*Work to do:* Scan the listing and work out how many lines contain the word "from". Nothing but the number should be given.

____________________

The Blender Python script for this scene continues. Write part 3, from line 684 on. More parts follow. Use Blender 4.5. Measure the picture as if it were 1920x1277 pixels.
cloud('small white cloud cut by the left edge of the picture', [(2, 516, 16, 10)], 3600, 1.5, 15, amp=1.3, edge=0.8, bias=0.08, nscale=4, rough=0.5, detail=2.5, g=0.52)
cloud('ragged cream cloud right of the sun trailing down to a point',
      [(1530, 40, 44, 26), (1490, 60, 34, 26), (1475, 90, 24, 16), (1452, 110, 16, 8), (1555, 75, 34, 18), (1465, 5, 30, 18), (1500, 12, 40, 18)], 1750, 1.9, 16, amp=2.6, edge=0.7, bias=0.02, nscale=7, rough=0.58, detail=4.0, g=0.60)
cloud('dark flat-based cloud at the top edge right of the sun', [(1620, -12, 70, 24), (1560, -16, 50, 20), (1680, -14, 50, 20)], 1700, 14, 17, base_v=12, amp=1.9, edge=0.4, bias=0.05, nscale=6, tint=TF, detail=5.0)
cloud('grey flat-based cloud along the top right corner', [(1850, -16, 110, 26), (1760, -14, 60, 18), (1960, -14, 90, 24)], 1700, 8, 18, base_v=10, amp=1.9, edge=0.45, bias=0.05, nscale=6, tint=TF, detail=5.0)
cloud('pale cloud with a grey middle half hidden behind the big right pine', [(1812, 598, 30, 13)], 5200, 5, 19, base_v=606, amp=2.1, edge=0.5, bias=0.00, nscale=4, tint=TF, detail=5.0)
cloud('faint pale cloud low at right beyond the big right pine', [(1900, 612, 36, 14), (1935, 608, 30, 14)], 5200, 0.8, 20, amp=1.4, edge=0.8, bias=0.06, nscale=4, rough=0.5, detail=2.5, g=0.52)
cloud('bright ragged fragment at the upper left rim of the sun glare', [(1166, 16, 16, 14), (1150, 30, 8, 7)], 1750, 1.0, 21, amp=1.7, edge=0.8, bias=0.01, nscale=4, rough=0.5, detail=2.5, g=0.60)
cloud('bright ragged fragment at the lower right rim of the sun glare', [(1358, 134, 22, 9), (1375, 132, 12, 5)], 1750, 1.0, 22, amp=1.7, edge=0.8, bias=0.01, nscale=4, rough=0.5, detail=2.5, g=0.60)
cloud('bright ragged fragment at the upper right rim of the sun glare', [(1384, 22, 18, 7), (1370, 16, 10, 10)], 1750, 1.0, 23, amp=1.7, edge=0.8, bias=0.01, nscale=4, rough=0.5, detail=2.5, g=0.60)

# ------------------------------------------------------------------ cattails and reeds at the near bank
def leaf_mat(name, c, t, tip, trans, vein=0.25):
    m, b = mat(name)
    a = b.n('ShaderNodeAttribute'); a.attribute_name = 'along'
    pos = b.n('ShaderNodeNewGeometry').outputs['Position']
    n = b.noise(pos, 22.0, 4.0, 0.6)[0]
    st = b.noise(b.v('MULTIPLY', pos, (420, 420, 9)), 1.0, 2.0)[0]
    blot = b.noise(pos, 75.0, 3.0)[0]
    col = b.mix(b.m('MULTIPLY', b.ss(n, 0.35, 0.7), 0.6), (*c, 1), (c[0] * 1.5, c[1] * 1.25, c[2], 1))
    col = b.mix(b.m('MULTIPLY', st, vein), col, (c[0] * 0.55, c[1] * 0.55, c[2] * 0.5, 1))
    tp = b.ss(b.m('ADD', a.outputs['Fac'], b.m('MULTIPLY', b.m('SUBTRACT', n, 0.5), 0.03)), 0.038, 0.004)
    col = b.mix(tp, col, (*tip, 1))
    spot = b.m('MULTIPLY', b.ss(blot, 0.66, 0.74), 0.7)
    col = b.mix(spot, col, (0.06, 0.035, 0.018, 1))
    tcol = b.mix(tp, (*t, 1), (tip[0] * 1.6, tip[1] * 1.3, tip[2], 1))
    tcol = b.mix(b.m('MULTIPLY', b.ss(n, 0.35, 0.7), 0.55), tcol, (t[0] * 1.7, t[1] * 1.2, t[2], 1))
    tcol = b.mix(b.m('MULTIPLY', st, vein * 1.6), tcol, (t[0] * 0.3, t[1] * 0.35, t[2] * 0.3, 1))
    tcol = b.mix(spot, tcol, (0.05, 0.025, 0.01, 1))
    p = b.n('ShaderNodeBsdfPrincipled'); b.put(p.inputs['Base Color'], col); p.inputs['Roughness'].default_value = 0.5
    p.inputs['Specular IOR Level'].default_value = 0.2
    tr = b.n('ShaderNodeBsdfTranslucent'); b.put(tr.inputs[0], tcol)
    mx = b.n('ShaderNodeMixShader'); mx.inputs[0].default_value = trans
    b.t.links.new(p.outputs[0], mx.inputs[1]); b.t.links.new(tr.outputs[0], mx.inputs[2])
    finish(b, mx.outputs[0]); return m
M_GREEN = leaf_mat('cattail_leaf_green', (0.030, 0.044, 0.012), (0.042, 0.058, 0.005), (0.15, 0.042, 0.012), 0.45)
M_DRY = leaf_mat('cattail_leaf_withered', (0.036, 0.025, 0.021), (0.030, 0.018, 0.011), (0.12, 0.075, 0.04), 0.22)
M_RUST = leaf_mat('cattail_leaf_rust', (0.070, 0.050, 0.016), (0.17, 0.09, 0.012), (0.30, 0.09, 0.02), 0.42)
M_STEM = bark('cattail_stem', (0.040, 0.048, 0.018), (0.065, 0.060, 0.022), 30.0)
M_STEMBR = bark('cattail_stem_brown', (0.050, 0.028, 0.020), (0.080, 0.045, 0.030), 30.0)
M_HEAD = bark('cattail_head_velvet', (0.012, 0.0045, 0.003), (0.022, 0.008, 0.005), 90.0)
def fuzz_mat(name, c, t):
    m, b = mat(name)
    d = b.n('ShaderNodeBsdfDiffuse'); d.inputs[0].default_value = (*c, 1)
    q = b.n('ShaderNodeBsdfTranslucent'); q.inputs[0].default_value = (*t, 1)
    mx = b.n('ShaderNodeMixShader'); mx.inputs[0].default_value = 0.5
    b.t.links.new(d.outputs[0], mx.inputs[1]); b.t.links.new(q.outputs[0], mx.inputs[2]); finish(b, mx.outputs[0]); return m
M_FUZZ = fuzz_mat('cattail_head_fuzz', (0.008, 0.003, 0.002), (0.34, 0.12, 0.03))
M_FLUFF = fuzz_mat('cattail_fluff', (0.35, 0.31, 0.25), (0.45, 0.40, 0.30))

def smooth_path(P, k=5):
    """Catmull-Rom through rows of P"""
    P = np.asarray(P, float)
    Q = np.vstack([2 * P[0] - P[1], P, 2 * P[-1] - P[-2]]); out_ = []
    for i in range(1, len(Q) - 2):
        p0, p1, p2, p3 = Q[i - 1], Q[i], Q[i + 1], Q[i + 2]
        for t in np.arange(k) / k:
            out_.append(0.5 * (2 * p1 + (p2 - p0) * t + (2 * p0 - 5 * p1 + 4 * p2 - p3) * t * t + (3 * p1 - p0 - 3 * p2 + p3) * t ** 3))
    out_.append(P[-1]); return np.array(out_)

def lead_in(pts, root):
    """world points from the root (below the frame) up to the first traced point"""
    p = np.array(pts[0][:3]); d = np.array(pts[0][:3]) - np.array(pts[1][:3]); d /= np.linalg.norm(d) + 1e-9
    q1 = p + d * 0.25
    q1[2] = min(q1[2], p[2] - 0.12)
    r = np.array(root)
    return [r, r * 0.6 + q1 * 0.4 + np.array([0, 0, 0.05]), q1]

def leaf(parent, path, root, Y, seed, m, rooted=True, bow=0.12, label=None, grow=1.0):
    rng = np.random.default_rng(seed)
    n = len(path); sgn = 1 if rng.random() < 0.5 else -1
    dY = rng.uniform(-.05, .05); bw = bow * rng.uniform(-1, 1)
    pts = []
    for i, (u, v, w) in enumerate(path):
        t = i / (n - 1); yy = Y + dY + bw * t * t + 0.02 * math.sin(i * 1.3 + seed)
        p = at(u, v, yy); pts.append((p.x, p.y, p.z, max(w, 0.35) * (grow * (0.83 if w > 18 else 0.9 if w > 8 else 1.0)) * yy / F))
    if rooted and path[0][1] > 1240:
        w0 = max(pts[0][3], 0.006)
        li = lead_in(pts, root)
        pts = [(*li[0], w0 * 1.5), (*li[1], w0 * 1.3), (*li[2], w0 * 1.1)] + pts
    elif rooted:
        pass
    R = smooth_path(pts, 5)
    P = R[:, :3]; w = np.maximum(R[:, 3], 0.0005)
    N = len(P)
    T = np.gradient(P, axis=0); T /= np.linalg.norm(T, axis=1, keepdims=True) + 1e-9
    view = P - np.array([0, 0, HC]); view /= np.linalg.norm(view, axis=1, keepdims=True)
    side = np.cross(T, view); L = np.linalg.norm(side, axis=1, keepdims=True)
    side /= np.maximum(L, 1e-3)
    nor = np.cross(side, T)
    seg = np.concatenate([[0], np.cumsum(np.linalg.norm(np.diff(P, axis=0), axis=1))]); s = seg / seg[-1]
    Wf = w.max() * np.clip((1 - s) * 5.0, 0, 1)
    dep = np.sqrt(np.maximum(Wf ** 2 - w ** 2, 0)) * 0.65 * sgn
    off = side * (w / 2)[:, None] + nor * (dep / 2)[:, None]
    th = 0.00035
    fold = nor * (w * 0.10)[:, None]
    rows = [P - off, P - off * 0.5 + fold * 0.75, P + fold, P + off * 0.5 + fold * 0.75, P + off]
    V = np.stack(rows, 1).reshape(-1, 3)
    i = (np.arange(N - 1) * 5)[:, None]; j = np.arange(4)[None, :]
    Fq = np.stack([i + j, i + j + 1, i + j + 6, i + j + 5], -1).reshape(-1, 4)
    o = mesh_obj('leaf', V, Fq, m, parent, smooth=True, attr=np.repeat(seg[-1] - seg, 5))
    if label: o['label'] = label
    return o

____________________

*Reply:* 2